Protostellar Outflows and Radiative Feedback from Massive Stars

TL;DR

This study uses radiation hydrodynamical simulations to explore how protostellar outflows and radiative feedback influence the formation and final mass of massive stars, revealing that outflows extend accretion duration and increase stellar mass.

Contribution

It introduces a detailed simulation of massive star formation including outflows and radiative feedback, highlighting their combined effect on prolonging accretion and increasing stellar mass.

Findings

Protostellar outflows create bipolar cavities facilitating anisotropic radiation escape.

Outflows extend the accretion phase, allowing stars to grow more massive.

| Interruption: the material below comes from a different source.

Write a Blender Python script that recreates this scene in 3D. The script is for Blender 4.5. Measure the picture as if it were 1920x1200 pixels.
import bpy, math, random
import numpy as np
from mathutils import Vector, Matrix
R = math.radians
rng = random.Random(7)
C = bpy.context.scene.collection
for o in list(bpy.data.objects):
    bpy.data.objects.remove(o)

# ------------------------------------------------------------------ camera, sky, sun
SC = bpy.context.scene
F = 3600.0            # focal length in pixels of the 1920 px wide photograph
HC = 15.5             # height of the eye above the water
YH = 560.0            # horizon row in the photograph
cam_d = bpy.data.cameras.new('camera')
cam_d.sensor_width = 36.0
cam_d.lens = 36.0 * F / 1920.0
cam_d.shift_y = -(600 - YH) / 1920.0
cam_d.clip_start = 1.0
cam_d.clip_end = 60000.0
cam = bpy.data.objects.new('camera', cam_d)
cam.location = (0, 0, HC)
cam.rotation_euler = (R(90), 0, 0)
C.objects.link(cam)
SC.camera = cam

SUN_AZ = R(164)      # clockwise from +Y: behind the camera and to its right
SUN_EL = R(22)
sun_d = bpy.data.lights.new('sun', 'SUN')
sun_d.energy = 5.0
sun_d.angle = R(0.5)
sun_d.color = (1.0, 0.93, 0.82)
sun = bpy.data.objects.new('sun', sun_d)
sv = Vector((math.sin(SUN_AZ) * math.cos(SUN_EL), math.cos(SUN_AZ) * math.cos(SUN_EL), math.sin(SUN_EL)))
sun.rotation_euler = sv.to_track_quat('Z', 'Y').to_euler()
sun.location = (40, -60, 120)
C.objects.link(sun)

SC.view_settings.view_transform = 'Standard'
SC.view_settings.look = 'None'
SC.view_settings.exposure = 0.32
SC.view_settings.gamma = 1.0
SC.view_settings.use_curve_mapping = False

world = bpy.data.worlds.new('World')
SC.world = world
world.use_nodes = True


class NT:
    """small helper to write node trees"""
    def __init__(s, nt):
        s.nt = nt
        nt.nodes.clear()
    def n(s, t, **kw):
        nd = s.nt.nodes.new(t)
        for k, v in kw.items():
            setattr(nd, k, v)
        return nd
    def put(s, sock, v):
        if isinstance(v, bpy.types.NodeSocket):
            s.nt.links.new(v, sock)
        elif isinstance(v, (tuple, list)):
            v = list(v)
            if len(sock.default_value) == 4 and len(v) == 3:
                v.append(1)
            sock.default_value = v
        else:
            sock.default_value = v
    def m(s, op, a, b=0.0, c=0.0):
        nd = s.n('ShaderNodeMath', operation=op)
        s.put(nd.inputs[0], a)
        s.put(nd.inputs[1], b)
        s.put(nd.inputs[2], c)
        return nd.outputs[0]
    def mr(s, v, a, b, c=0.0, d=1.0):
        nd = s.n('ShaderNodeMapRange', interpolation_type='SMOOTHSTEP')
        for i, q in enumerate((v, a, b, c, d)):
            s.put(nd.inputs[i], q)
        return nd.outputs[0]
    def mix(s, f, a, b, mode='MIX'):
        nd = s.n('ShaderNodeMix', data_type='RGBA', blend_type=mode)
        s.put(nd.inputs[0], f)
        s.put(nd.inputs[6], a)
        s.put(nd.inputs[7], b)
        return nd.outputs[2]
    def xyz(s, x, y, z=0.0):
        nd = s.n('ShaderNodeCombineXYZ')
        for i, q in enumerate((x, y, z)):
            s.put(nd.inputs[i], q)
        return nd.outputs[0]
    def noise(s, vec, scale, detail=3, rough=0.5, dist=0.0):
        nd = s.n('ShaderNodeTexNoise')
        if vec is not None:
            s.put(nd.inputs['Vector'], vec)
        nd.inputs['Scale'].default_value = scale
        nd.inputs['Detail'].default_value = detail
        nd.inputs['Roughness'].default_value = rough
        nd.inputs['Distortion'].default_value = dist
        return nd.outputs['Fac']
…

Outflows lead to a higher final stellar mass compared to models without outflows.

Abstract

We carry out radiation hydrodynamical simulations of the formation of massive stars in the super-Eddington regime including both their radiative feedback and protostellar outflows. The calculations start from a prestellar core of dusty gas and continue until the star stops growing. The accretion ends when the remnants of the core are ejected, mostly by the force of the direct stellar radiation in the polar direction and elsewhere by the reradiated thermal infrared radiation. How long the accretion persists depends on whether the protostellar outflows are present. We set the mass outflow rate to 1% of the stellar sink particle's accretion rate. The outflows open a bipolar cavity extending to the core's outer edge, through which the thermal radiation readily escapes. The radiative flux is funneled into the polar directions while the core's collapse proceeds near the equator. The outflow thus extends the "flashlight effect", or anisotropic radiation field, found in previous studies from the few hundred AU scale of the circumstellar disk up to the 0.1 parsec scale of the core. The core's flashlight effect allows core gas to accrete on the disk for longer, in the same way that the disk's flashlight effect allows disk gas to accrete on the star for longer. Thus although the protostellar outflows remove material near the core's poles, causing slower stellar growth over the first few free-fall times, they also enable accretion to go on longer in our calculations. The outflows ultimately lead to stars of somewhat higher mass.